* [WORK TO DO]
Repeat verbatim only the lines from the opening of the material below through the one that contains "from mathutils import Vector, Matrix".

[START OF PROVIDED INFORMATION]

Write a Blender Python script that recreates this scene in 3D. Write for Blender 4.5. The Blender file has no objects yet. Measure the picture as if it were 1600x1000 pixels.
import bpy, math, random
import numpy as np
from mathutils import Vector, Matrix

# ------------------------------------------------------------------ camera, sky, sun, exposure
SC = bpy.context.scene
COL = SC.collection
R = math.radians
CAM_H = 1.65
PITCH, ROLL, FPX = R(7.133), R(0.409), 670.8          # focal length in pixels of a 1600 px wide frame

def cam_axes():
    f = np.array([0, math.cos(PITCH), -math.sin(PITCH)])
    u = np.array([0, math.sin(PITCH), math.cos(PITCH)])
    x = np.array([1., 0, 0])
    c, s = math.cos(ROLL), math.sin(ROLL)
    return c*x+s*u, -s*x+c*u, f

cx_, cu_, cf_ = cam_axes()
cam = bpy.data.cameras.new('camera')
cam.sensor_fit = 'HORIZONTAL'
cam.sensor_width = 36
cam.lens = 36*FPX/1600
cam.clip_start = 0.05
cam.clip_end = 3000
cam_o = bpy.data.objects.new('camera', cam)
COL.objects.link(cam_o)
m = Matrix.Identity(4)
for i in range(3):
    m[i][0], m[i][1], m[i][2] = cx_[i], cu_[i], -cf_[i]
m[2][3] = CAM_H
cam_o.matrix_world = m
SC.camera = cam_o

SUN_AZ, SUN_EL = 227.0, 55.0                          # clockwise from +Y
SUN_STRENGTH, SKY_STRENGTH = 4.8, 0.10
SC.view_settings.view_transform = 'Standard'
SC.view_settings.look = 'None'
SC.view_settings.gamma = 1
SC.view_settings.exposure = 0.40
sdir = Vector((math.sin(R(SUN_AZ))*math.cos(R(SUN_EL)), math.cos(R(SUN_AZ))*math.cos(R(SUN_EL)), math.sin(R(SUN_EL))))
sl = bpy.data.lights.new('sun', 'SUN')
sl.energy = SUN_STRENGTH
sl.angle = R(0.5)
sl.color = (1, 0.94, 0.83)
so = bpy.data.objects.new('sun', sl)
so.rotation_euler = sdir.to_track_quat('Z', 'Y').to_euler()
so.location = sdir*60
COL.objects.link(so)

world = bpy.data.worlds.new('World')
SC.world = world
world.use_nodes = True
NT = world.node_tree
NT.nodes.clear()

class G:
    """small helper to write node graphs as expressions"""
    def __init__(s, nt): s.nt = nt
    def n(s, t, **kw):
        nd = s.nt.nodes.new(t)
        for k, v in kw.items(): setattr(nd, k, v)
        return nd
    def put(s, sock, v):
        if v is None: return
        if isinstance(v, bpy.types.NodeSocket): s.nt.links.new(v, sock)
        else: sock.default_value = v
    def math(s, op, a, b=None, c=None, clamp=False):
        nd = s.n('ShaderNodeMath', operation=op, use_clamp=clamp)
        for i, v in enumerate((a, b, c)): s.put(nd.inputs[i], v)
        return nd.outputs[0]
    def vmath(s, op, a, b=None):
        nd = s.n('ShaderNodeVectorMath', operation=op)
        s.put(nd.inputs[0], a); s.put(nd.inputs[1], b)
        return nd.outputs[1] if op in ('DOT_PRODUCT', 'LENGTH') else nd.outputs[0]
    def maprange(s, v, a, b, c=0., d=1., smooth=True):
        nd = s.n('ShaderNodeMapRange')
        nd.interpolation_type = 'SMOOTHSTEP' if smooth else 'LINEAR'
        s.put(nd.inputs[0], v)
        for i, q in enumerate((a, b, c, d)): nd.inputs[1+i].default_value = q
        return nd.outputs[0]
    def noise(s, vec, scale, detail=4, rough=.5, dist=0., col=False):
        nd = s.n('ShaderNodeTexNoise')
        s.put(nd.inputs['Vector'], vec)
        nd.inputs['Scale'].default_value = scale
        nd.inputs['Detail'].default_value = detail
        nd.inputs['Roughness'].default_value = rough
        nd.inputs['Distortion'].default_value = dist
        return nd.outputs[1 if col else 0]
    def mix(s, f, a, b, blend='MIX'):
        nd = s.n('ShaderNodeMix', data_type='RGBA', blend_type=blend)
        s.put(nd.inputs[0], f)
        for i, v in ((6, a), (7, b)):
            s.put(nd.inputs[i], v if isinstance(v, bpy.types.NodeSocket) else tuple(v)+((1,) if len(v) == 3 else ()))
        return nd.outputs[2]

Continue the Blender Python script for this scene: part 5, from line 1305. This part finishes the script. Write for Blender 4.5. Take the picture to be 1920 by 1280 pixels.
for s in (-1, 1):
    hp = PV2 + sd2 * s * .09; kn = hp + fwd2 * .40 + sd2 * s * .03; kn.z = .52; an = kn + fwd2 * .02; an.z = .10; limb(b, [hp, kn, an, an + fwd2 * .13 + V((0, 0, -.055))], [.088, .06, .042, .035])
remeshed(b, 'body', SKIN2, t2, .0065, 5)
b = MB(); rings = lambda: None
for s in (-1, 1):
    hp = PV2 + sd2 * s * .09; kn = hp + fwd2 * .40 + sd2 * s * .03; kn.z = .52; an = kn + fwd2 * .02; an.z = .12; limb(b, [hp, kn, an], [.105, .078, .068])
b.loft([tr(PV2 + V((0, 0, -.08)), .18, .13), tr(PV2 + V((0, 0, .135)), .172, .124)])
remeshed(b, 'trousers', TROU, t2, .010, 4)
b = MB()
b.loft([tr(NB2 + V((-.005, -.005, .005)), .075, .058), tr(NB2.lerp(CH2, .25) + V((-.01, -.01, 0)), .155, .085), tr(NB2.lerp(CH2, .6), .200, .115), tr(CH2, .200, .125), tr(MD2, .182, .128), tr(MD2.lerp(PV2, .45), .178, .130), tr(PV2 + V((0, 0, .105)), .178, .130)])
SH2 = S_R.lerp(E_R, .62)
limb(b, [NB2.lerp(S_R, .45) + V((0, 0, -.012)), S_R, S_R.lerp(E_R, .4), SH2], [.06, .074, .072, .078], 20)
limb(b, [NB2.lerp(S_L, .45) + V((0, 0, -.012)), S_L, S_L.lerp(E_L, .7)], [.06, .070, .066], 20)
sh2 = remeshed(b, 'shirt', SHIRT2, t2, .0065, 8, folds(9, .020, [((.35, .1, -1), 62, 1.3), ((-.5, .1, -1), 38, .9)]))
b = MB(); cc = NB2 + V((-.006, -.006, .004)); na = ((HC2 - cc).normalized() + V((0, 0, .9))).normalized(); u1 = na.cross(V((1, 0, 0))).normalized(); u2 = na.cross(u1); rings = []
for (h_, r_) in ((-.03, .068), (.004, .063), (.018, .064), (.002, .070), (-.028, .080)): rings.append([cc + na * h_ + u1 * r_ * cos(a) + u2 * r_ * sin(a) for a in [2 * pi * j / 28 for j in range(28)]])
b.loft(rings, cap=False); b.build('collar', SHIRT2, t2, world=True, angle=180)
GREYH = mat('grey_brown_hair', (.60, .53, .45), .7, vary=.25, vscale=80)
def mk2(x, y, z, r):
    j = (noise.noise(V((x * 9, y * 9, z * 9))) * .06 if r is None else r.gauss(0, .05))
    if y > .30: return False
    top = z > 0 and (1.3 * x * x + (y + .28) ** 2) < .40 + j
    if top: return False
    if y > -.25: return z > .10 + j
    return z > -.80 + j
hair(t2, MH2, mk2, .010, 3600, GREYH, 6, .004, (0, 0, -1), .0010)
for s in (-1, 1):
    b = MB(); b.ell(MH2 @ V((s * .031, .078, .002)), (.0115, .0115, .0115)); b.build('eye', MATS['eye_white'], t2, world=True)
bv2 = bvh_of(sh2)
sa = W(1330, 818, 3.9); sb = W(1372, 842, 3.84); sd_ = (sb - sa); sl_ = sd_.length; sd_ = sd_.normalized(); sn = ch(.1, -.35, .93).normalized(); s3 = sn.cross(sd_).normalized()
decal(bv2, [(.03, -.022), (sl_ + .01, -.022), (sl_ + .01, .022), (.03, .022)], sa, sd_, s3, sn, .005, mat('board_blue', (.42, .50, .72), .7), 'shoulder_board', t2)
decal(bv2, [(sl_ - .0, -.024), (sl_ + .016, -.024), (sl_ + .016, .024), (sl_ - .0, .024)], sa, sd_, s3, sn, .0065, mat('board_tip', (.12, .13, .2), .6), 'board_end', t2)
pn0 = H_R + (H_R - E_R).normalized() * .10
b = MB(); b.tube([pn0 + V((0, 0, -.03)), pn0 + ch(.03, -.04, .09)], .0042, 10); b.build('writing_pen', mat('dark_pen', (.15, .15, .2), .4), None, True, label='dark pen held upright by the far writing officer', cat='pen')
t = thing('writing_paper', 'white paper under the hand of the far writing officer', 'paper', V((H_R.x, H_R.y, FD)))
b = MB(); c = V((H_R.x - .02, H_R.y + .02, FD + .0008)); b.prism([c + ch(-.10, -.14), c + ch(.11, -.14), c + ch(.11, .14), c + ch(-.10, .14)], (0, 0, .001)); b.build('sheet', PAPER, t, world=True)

[END OF PROVIDED INFORMATION]

* [FINAL RESULT]
Write a Blender Python script that recreates this scene in 3D. Write for Blender 4.5. The Blender file has no objects yet. Measure the picture as if it were 1600x1000 pixels.
import bpy, math, random
import numpy as np
from mathutils import Vector, Matrix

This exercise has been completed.